Strains in Axial and Lateral Directions in Carbon Nanotubes

TL;DR

This paper derives analytic expressions for strains and Poisson ratios in carbon nanotubes of all chiralities, revealing their dependence on chirality, bond flexibility, and initial stress, with implications for understanding their mechanical properties.

Contribution

It provides a generalized analytical framework for calculating Poisson ratios in all chiralities of carbon nanotubes considering bond flexibility and initial stress effects.

Findings

Poisson ratio is independent of nanotube diameter.

Poisson ratio depends on chirality and bond flexibility.

Poisson ratio varies significantly with initial stress.

Abstract

Analytic expressions for strains in carbon nanotubes of all chiralities in lateral and axial directions have been obtained.
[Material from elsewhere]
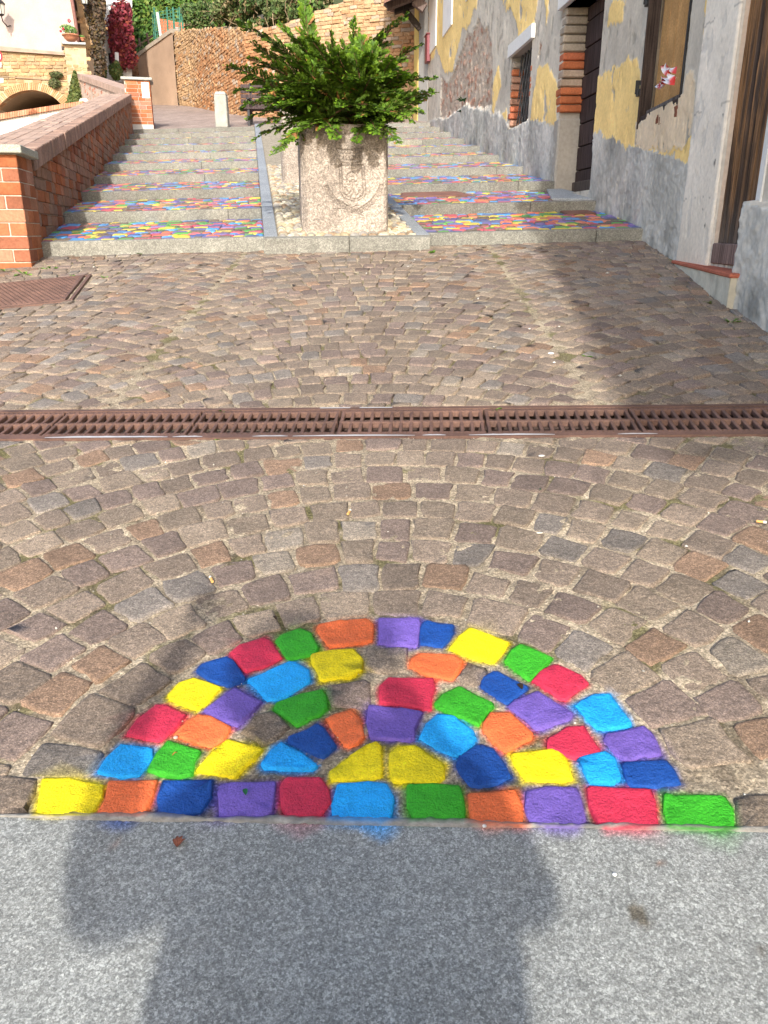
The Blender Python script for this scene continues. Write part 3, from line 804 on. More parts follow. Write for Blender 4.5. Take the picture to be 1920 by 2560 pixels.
# ================================================================ PLANTERS
def planter(x0, x1, yf, zb, h, label, emblem, group=None):
    t = empty('stone_planter', ((x0+x1)/2, yf, zb), label=label, cat='planter', group=group)
    W_ = x1-x0; D = W_*.98; ch = .055*W_/.74; pc = np.array((.49, .42, .355))
    def side(name, p0, p1, grooves=None, fine=.006):
        p0 = np.array(p0); p1 = np.array(p1); L = np.linalg.norm(p1-p0); n = np.array(((p1-p0)[1], -(p1-p0)[0]))/L
        nu = max(6, int(L/fine)); nv = int(h/fine)
        U, Vv = np.meshgrid(np.linspace(0, L, nu), np.linspace(-.03, h, nv), indexing='ij')
        seed = int(abs(p0[0])*100) % 50
        off = .005*fbm(U*18, Vv*18, seed)+.0075*fbm(U*62, Vv*55, seed+3)
        edge = np.minimum(np.minimum(U, L-U), h-Vv); off = off-np.clip((.018-edge)/.018, 0, 1)**2*.010-np.clip(.006-edge, 0, 1)*1.0
        C = np.ones(U.shape+(3,))*pc*(1+.25*fbm(U*25, Vv*25, seed+7)[..., None])
        C = C*(1-.25*np.clip((fbm(U*3, Vv*2, 8)-.1)*3, 0, 1)[..., None])
        if grooves:
            d = np.full(U.shape, 9.)
            for pl in grooves:
                for (ax, ay), (bx_, by) in zip(pl[:-1], pl[1:]):
                    dx, dy = bx_-ax, by-ay; m_ = (U > min(ax, bx_)-.03) & (U < max(ax, bx_)+.03) & (Vv > min(ay, by)-.03) & (Vv < max(ay, by)+.03)
                    tt = np.clip(((U[m_]-ax)*dx+(Vv[m_]-ay)*dy)/(dx*dx+dy*dy+1e-9), 0, 1)
                    d[m_] = np.minimum(d[m_], np.hypot(U[m_]-ax-tt*dx, Vv[m_]-ay-tt*dy))
            g = np.clip(1-d/.0065, 0, 1)**.8; off = off-.011*g+.004*np.exp(-((d-.011)/.005)**2)
            C = C*(1-.38*g[..., None])
        X = p0[0]+(p1-p0)[0]*U/L+n[0]*off; Y = p0[1]+(p1-p0)[1]*U/L+n[1]*off; Z = zb+Vv
        V = np.stack([X, Y, Z], -1).reshape(-1, 3); I = np.arange(nu*nv).reshape(nu, nv)
        Fc = np.stack([I[:-1, :-1], I[1:, :-1], I[1:, 1:], I[:-1, 1:]], -1).reshape(-1, 4)
        return obj(name, V, Fc, 'planter', t, C.reshape(-1, 3), True)
    gr = None
    if emblem:
        def q(pts): return [((zx-300)/1160*W_, h*(1640-zy)/1515) for zx, zy in pts]
        gr = [q([(735,700),(740,1070),(790,1140),(900,1190),(960,1195),(1070,1130),(1085,1060),(1060,690),(735,700)]),
              q([(768,720),(772,1055),(815,1115),(910,1162),(960,1165),(1040,1110),(1052,1050),(1032,715)]),
              q([(750,690),(1015,686)]), q([(770,655),(880,668),(1012,650)]), q([(780,608),(890,620),(1005,600)]),
              q([(715,490),(765,525),(890,532),(1010,510),(1055,465)]), q([(700,462),(790,480),(900,480),(1060,445)]),
              q([(735,560),(760,640)]), q([(1010,540),(1010,640)]),
              q([(840,860),(835,820),(870,800),(900,770),(930,800),(965,825),(975,870),(960,915),(920,925),(870,920),(840,890),(840,860)]),
              q([(890,850),(925,845),(930,890),(895,900)]), q([(905,935),(912,1000),(925,1050),(880,1140)]), q([(912,1010),(860,1080),(830,1110)]),
              q([(785,1070),(830,1130)]), q([(930,1060),(960,1110),(940,1150)]), q([(1000,1040),(975,1100)]), q([(800,1000),(850,1060)])]
        for i in range(9):
            x = 730+i*38; y = 485-abs(i-4)*3; gr.append(q([(x, y-8), (x+4, y+38)]))
        for i in range(6):
            x = 790+i*40; gr.append(q([(x, 560), (x+2, 600)]))
        for sg in (-1, 1):
            st_ = [(960, 1360), (960+sg*110, 1290), (960+sg*200, 1215), (960+sg*290, 1100), (960+sg*345, 960)] if sg > 0 else [(960, 1360), (860, 1310), (760, 1245), (680, 1190), (610, 1090), (550, 975)]
            gr.append(q(st_))
            for i in range(len(st_)-1):
                for k in range(3):
                    f_ = k/3; x = st_[i][0]*(1-f_)+st_[i+1][0]*f_; y = st_[i][1]*(1-f_)+st_[i+1][1]*f_
                    a = math.atan2(st_[i+1][1]-st_[i][1], st_[i+1][0]-st_[i][0])
                    for s2 in (-1, 1):
                        b2 = a+s2*.62; L = 72-6*i
                        m1 = (x+math.cos(b2+s2*.15)*L*.5, y+math.sin(b2+s2*.15)*L*.5); e = (x+math.cos(b2-s2*.1)*L, y+math.sin(b2-s2*.1)*L)
                        gr.append(q([(x, y), m1, e]))
        gr += [q([(660, 1297), (740, 1300), (800, 1290)]), q([(870, 1350), (960, 1365), (1050, 1400)]), q([(930, 1310), (960, 1330), (1000, 1300)]), q([(900, 1290), (940, 1260), (985, 1255)])]
    fine = .006 if emblem else .02
    side('front_face', (x0+ch, yf), (x1-ch*.3, yf), gr, .0048 if emblem else .02)
    side('corner_face', (x0, yf+ch), (x0+ch, yf), None, fine); side('corner_face', (x1-ch*.3, yf), (x1, yf+ch*.4), None, fine)
    side('side_face', (x0-.085, yf+D), (x0, yf+ch), None, fine*2); side('side_face', (x1, yf+ch*.4), (x1, yf+D), None, fine*2)
    side('back_face', (x1, yf+D), (x0-.085, yf+D), None, .03)
    b = Buf(); e = .003
    o8 = [(x0+e, yf+ch), (x0+ch, yf+e), (x1-ch*.3, yf+e), (x1-e, yf+ch*.4), (x1-e, yf+D-e), (x0-.085+e, yf+D-e)]
    c = ((x0+x1)/2, yf+D/2); i8 = [(c[0]+(p[0]-c[0])*.8, c[1]+(p[1]-c[1])*.8) for p in o8]; n = 6
    V = [(*p, zb+h-.004) for p in o8]+[(*p, zb+h-.004) for p in i8]+[(*p, zb+h-.08) for p in i8]
    b.add(V, [(i, (i+1) % n, n+(i+1) % n, n+i) for i in range(n)]+[(n+i, n+(i+1) % n, 2*n+(i+1) % n, 2*n+i) for i in range(n)], pc); b.make('rim', 'planter', t)
    obj('soil', [(*p, zb+h-.06) for p in i8], [tuple(range(n))], 'sand', t, np.array((.06, .045, .03)))
    return t
planter(-.716, .030, 7.30, rampz(-.3, 7.3)-.004, .858, 'pink granite planter carved with a crowned shield and laurel branches', True)
def RP(px, py):
    d = ray(px, py); t = (ZC-(1.168-.1795*7.12))/(.01*d.x+.1795*d.y-d.z); return (t*d.x, t*d.y)
p2 = RP(705, 458)
planter(p2[0], p2[0]+.74, p2[1], rampz(p2[0], p2[1])-.004, .858, 'plain granite planter half hidden behind the carved one on the pebbled ramp', False)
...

These expressions have been related to bond angle and bond length flexibilities. This finally results in obtaining very generalized results for Poisson ratio of all chirality and all diameter carbon nanotubes. It turns out that the Poisson ratio is always independent of carbon nanotube diameter, but depends on the their chirality. On the assumption of fixed bond lengths, (only flexible bond angle), the Poisson ratio of all chirality tubes is obtained to be 1.When realistic flexibility of bond lengths and bond angles is assumed, the Poisson ratio is between ~0 and 0.3, depending upon chirality. The present calculation of the Poisson ratio does not require any detail of molecular interactions under the assumption of either bond angle or bond length flexibility alone, but does depend on the interaction potential if both are assumed flexible. Further, it has been found that the Poisson ratio is sensitive to applied initial stress, varying significantly when obtained under different initial stress values. It is observed that Poisson ratio can be used to justify the interaction potential by finding out the bond length flexibility in comparison to bond angle flexibility.